> [Problem] Set down the listing below verbatim, but only from its first line through the line containing "R_ = math.radians".

> [Given information]

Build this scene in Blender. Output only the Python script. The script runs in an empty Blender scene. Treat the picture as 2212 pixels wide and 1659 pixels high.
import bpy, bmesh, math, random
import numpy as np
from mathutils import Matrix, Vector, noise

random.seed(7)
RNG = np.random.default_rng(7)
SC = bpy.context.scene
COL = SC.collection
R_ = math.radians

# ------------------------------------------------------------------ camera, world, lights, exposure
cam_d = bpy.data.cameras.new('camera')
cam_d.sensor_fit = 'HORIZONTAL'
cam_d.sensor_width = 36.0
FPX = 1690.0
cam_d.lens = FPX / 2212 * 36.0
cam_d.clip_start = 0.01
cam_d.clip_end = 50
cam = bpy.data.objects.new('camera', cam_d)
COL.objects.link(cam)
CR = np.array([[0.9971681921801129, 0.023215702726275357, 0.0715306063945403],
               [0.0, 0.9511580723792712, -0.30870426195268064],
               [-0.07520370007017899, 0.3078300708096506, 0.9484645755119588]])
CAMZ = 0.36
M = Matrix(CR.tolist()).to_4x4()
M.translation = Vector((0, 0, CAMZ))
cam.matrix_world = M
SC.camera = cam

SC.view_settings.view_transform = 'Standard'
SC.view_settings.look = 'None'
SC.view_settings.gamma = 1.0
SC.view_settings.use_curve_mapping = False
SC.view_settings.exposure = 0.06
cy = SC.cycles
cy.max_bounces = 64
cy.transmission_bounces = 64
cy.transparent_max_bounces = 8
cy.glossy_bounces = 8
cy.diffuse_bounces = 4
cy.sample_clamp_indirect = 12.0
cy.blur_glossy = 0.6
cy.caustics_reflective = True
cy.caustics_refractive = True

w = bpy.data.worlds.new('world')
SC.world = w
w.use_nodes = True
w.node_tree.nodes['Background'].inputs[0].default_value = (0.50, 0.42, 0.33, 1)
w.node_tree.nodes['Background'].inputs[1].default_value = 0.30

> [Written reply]
Build this scene in Blender. Output only the Python script. The script runs in an empty Blender scene. Treat the picture as 2212 pixels wide and 1659 pixels high.
import bpy, bmesh, math, random
import numpy as np
from mathutils import Matrix, Vector, noise

random.seed(7)
RNG = np.random.default_rng(7)
SC = bpy.context.scene
COL = SC.collection
R_ = math.radians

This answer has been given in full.